Pero cuando pienso de esa forma tiendo a olvidarme de la razón principal. Que recordé ayer domingo, leyendo el suplemento Radar del diario Página 12. Justo en esa fecha, un 1º de junio de treinta años atrás, se inició el Mundial de fútbol que la Argentina terminaría ganando, de local y de manera que nunca dejará de ser sospechosa.
Recuerdo el fervor -recuerdo ver partidos en mi casa rodeado de compañeros de la secundaria, tenía 16 y estaba terminando quinto año- y también recuerdo el festejo final en las calles. Yo salí a celebrar, como todos. Y nunca me lo voy a perdonar. No porque haya sido cómplice consciente de la dictadura: en esos tiempos yo no tenía la menor idea de nada de lo que estaba ocurriendo, no había presenciado actos de represión ni conocía a nadie que siquiera conociese a un desaparecido -o que en fin, confesase conocerlo. Lo que no me perdono es no haber sido fiel a mi intuición. Yo no sabía por qué, carecía de datos y de argumentos para justificar esta sensación, pero mi estómago -o si prefieren, mi alma- me decía que si había alguien a quien yo debía temer no era a los presuntos ‘subversivos’, protagonistas de tanta propaganda oficial que los presentaba como la reencarnación del Hombre de la Bolsa, sino a los militares, policías y representantes -de uniforme o no- de cualquier otra fuerza de seguridad.

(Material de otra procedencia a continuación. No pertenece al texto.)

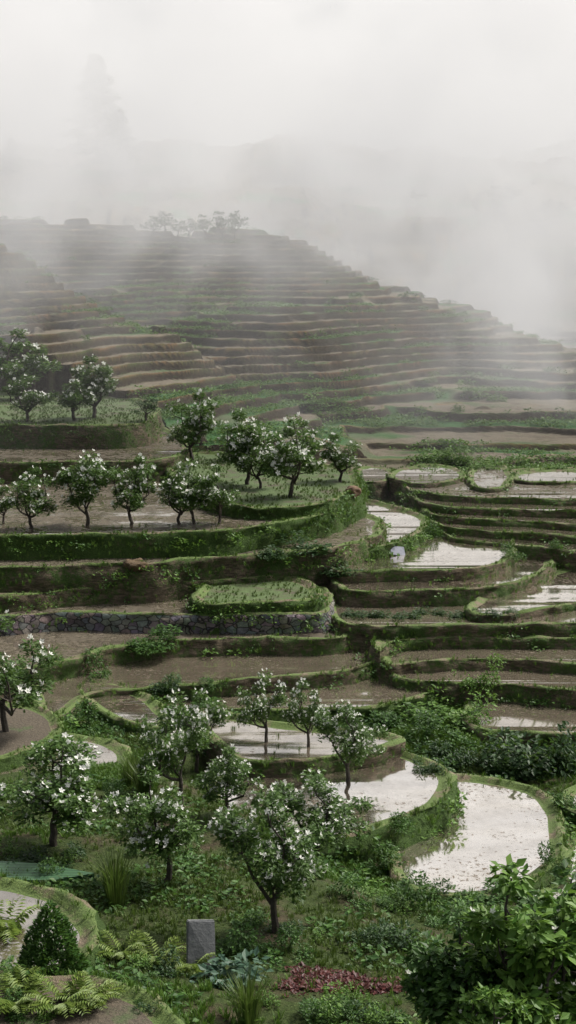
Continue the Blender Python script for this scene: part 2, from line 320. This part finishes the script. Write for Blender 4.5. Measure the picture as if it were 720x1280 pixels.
def hit(px,py):
    u,fw,dn=ray(px,py); t=np.concatenate([np.arange(14,110,.15),np.arange(110,420,.5)])
    z=CZ-t*dn; g=surfz(t*u,t*fw); k=np.nonzero(z<g)[0]
    k=k[0] if len(k) else len(t)-1
    return t[k]*u,t[k]*fw,g[k],t[k]
# ---------- plants
def leaf(L,Wd,fold=.25):
    return np.array([(0,0,0),(-Wd/2,L*.5,L*fold*.3),(0,L,0),(Wd/2,L*.5,L*fold*.3)],float),np.array([(0,2,1),(0,3,2)])
def rotm(yaw,pitch,roll):
    cy,sy=np.cos(yaw),np.sin(yaw); cp,sp=np.cos(pitch),np.sin(pitch); cr_,sr=np.cos(roll),np.sin(roll); n=len(yaw)
    Rz=np.zeros((n,3,3)); Rz[:,0,0]=cy;Rz[:,0,1]=-sy;Rz[:,1,0]=sy;Rz[:,1,1]=cy;Rz[:,2,2]=1
    Rx=np.zeros((n,3,3)); Rx[:,0,0]=1;Rx[:,1,1]=cp;Rx[:,1,2]=-sp;Rx[:,2,1]=sp;Rx[:,2,2]=cp
    Ry=np.zeros((n,3,3)); Ry[:,1,1]=1;Ry[:,0,0]=cr_;Ry[:,0,2]=sr;Ry[:,2,0]=-sr;Ry[:,2,2]=cr_
    return Rz@Rx@Ry
def inst(base,pos,yaw,pitch=None,roll=None,scale=None):
    bv,bf=base; pos=np.asarray(pos,float); n=len(pos); z=np.zeros(n)
    Rm=rotm(yaw,z if pitch is None else pitch,z if roll is None else roll)
    s=np.ones(n) if scale is None else scale
    v=np.einsum('nij,kj->nki',Rm,bv)*(s[:,None,None] if s.ndim==1 else s[:,None,:])+pos[:,None,:]
    f=bf[None]+(np.arange(n)*len(bv))[:,None,None]
    return v.reshape(-1,3),f.reshape(-1,bf.shape[1])
def joinp(parts):
    V=[];Fc=[];Mi=[];o=0
    for v,f,m in parts:
        V.append(v);Fc.append(f+o);Mi.append(np.full(len(f),m));o+=len(v)
    return np.concatenate(V),np.concatenate(Fc),np.concatenate(Mi)
U=lambda a,b,n: rng.uniform(a,b,n)
def tuft(nb,h,w,spread):
    V=[];Fc=[]
    for k in range(nb):
        a=rng.uniform(0,6.28); r=rng.uniform(0,.05+spread*.25); le=rng.uniform(.6,1)*h; ln=rng.uniform(.15,1)*spread
        bx,by=r*math.cos(a),r*math.sin(a); px_,py_=-math.sin(a)*w/2,math.cos(a)*w/2
        mx,my=bx+math.cos(a)*ln*.4,by+math.sin(a)*ln*.4; tx,ty=bx+math.cos(a)*ln,by+math.sin(a)*ln; o=len(V)
        V+=[(bx-px_,by-py_,0),(bx+px_,by+py_,0),(mx-px_,my-py_,le*.7),(mx+px_,my+py_,le*.7),(tx,ty,le if spread<h*.7 else le*.8)]
        Fc+=[(o,o+1,o+3),(o,o+3,o+2),(o+2,o+3,o+4)]
    return np.array(V),np.array(Fc)
def weed(nl,r,h,L,Wd):
    a=U(0,6.28,nl); q=np.sqrt(U(0,1,nl)); z=h*np.sqrt(np.maximum(0,1-q*q))*U(.6,1,nl)
    p=np.stack([r*q*np.cos(a),r*q*np.sin(a),z],1)
    return inst(leaf(L,Wd),p,a-1.57+U(-.8,.8,nl),U(-.5,.7,nl),U(-.5,.5,nl),U(.7,1.3,nl))
def bushmesh(nl,L,Wd,mat,seed,lump=6,cone=False):
    cs=rng.normal(0,.45,(lump,3)); cs[:,2]=np.abs(cs[:,2])*.9
    k=rng.integers(0,lump,nl); d=rng.normal(0,1,(nl,3)); d/=np.linalg.norm(d,axis=1)[:,None]; 
    p=cs[k]+d*U(.3,.55,nl)[:,None]
    if cone:
        zz=1-np.sqrt(U(0,1,nl)); a=U(0,6.28,nl); rad=(1-zz**1.3)*.42*(1+.2*np.sin(a*5+zz*9))*U(.8,1.05,nl); p=np.stack([rad*np.cos(a),rad*np.sin(a),zz],1); d=np.stack([np.cos(a),np.sin(a),np.full(nl,.5)],1)
    else: p[:,2]=np.abs(p[:,2])*.8
    yaw=np.arctan2(d[:,1],d[:,0])-1.57+U(-.7,.7,nl)
    v,f=inst(leaf(L,Wd),p,yaw,U(-.6,.6,nl)+(.5 if cone else 0),U(-.6,.6,nl),U(.7,1.3,nl))
    return mesh_np("bush",v,f,3,[mat],False)
def tube(path,rad,sides=6):
    path=np.array(path);n=len(path);V=[];Fc=[]
    for k in range(n):
        t=path[min(k+1,n-1)]-path[max(k-1,0)]; t=t/(np.linalg.norm(t)+1e-9)
        u=np.cross(t,(0.3,.9,.1)); u/=np.linalg.norm(u)+1e-9; v=np.cross(t,u)
        for s in range(sides):
            a=2*math.pi*s/sides; V.append(path[k]+rad[k]*(u*math.cos(a)+v*math.sin(a)))
    for k in range(n-1):
        for s in range(sides):
            a=k*sides+s;b=k*sides+(s+1)%sides; Fc+=[(a,b,b+sides),(a,b+sides,a+sides)]
    return np.array(V),np.array(Fc)
def bend(a,b,r,n=5,sag=.12):
    a=np.array(a,float);b=np.array(b,float); L=np.linalg.norm(b-a); off=rng.normal(0,1,3)*L*sag; off[2]=abs(off[2])*-.6
    t=np.linspace(0,1,n)[:,None]; return a+(b-a)*t+off*np.sin(t*math.pi)+rng.normal(0,.03*L,(n,3))*np.sin(t*math.pi)
def tree_mesh(H=4,Wd=3.4,nclump=26,nleaf=95,L=.15,flower=.5,trunk=.24,lm=None,lean=0.15,fr=.085,cr0=.30,cr1=.5):
    parts=[]
    tt=np.array([rng.normal(0,lean),rng.normal(0,lean),H*trunk]); p=bend((0,0,-.25),tt,1,6,.08); parts.append((*tube(p,np.linspace(.13,.085,6)*H/4,7),0))
    clumps=[]; nl=rng.integers(4,6)
    for k in range(nl):
        a=2*math.pi*k/nl+rng.uniform(-.5,.5); rad=Wd/2*rng.uniform(.45,.75); e=np.array([math.cos(a)*rad,math.sin(a)*rad,H*rng.uniform(.45,.8)])
        if k==0: e=np.array([rng.normal(0,.3),rng.normal(0,.3),H*.9])
        p=bend(tt+np.array([0,0,rng.uniform(-.25,.02)]),e,1,7,.16); parts.append((*tube(p,np.linspace(.065,.02,7)*H/4,6),0)); clumps.append(e)
        for q in range(int(nclump/nl)-1):
            s=p[rng.integers(2,6)]; a2=rng.uniform(0,6.28); e2=s+np.array([math.cos(a2)*rng.uniform(.3,.95),math.sin(a2)*rng.uniform(.3,.95),rng.uniform(-.3,.75)])*Wd/3.6
            rr_=math.hypot(e2[0],e2[1]); top=H*(.97-.30*(rr_/(Wd/2))**2); e2[2]=min(max(e2[2],H*.33),top)
            if rr_>Wd/2: e2[:2]*=Wd/2/rr_
            parts.append((*tube(bend(s,e2,1,4,.12),np.linspace(.028,.01,4)*H/4,4),0)); clumps.append(e2)
    P=[];Dd=[];FP=[]
    for c in clumps:
        n=int(nleaf*rng.uniform(.6,1.3)); R_=rng.uniform(cr0,cr1)*H/4; d=rng.normal(0,1,(n,3)); d/=np.linalg.norm(d,axis=1)[:,None]
        pp=c+d*(R_*U(.15,1.1,n)**.7)[:,None]*np.array([1,1,.78]); P.append(pp);Dd.append(d)
        m=int(rng.poisson(flower*7)); d2=rng.normal(0,1,(m,3)); d2[:,2]=np.abs(d2[:,2])-.2
        if m: d2/=np.linalg.norm(d2,axis=1)[:,None]; FP.append(c+d2*R_*1.1*np.array([1,1,.85]))
    P=np.concatenate(P);Dd=np.concatenate(Dd);n=len(P)
    v,f=inst(leaf(L,L*.52),P,np.arctan2(Dd[:,1],Dd[:,0])-1.57+U(-.9,.9,n),U(-.7,.6,n),U(-.7,.7,n),U(.65,1.25,n)); parts.append((v,f,1))
    if FP:
        FP=np.concatenate(FP); n=len(FP); fv=[(0,0,0)];ff=[]
        for k in range(5):
            a=k*1.2566; o=len(fv); r=fr
            fv+=[(r*.7*math.cos(a-.5),r*.7*math.sin(a-.5),.035),(r*1.1*math.cos(a),r*1.1*math.sin(a),.055),(r*.7*math.cos(a+.5),r*.7*math.sin(a+.5),.035)]; ff+=[(0,o,o+1),(0,o+1,o+2)]
        v,f=inst((np.array(fv),np.array(ff)),FP,U(0,6.28,n),U(-1.2,1.2,n),U(-1.2,1.2,n),U(.6,1.25,n)); parts.append((v,f,2))
    V,Fc,Mi=joinp(parts); return mesh_np("pear_tree",V,Fc,3,[MBK,lm or MLO,MFL],False,Mi)
TV=[tree_mesh(4,3.3+.3*(k%3),26+2*k,175,.17,.75 if k%2 else 1.15,fr=.09) for k in range(6)]
TM=[tree_mesh(4,3.6,28,170,.19,.7,.22,fr=.115) for k in range(5)]
TF=[tree_mesh(4,3.2+.4*k,18+3*k,60,.24,0,.3,MLD) for k in range(3)]
def plant_tree(px,py,hpx,wpx=None,var=None,pool=TV,name="pear_tree"):
    x,y,z,t=hit(px,py); h=hpx*t/F; k=(int(px*7+py) if var is None else var)%len(pool)
    sxy=h/4 if wpx is None else wpx*t/F/3.6
    return obj(name,pool[k],(x,y,z),(0,0,rng.uniform(0,6.28)),(sxy,sxy,h/4))
for a in [(68,1058,140,160),(205,1108,158,130),(345,1165,190,150),(225,1005,150,100),(283,1022,98,85),(332,928,98,72),(436,978,104,92),(385,935,90,66),(10,915,160,140),(400,1080,120,125),(245,965,110,80)]: plant_tree(*a)
for a in [(40,662,80,74),(108,658,96,80),(165,657,92,76),(225,656,80,66),(243,655,82,64),(275,655,78,64),(240,577,92,78),(308,606,98,88),(362,622,105,88),(425,602,62,66),(325,611,74,62),(380,585,62,60),(250,560,60,50),(35,528,62,70),(92,526,70,74),(117,523,82,84),(20,500,92,100),(300,575,58,60),(5,655,60,50)]: plant_tree(*a,pool=TM)
for a in [(185,527,36,50)]: plant_tree(*a,pool=TF,name="dark_bush_tree")
for a in [(293,300,38,30),(277,300,34,30),(255,298,30,26),(236,297,24,34),(222,297,20,24),(207,296,26,36),(192,296,24,32),(690,284,34,46),(672,288,22,34),(628,262,34,50),(520,260,24,30),(440,255,20,26)]: plant_tree(*a,pool=TF,name="ridge_tree")
TB=[tree_mesh(4.4,3.4,40,105,.30,.1,.2,MLB,cr0=.26,cr1=.44),tree_mesh(4.4,3.2,40,105,.30,.1,.2,ML,cr0=.26,cr1=.44)]
for px,py,d,k,s in [(655,1330,13.6,0,.92),(550,1330,13.6,1,.68),(735,1290,13.7,1,.8),(600,1400,13.6,0,.6)]:
    x,y=W(px,py,d); obj("broadleaf_tree",TB[k],(x,y,CZ-d),(0,0,px),(s*.85,s*.85,s*.95))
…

Luchaba yo en esos tiempos para no dejarme atenazar por el sentimiento que la dictadura trataba de inspirarme a toda hora: un miedo pánico, miedo de salir a la calle, miedo de opinar, miedo de hacer algo por los demás -miedo de pensar. Y embarcado en mi batalla personal y por ende solitaria, no advertí que iba a caer de narices en otro sentimiento, totalmente contrario al anterior pero igualmente manipulador: el alivio. Alivio de poder gritar sin que nadie te mirase raro, alivio por poder manifestar con otros sin parecer sospechoso, alivio por poder expresarme en la calle sin que nadie me haga desaparecer. Para ponerlo en términos del Indio Solari -no el del fútbol, el cantante de Los Redonditos de Ricota-, les dejé que secuestraran mi estado de ánimo. Y desde entonces no he logrado dejar de percibir el fútbol de esa manera. Como una de las formas favoritas que tiene el poder de secuestrar el ánimo de millones de personas: para que no griten lo que tienen que gritar sino consignas huecas, para que tapen con sus gritos de fervor los gritos de aquellos que claman por sus vidas -como en aquel odioso, imperdonable Mundial 78.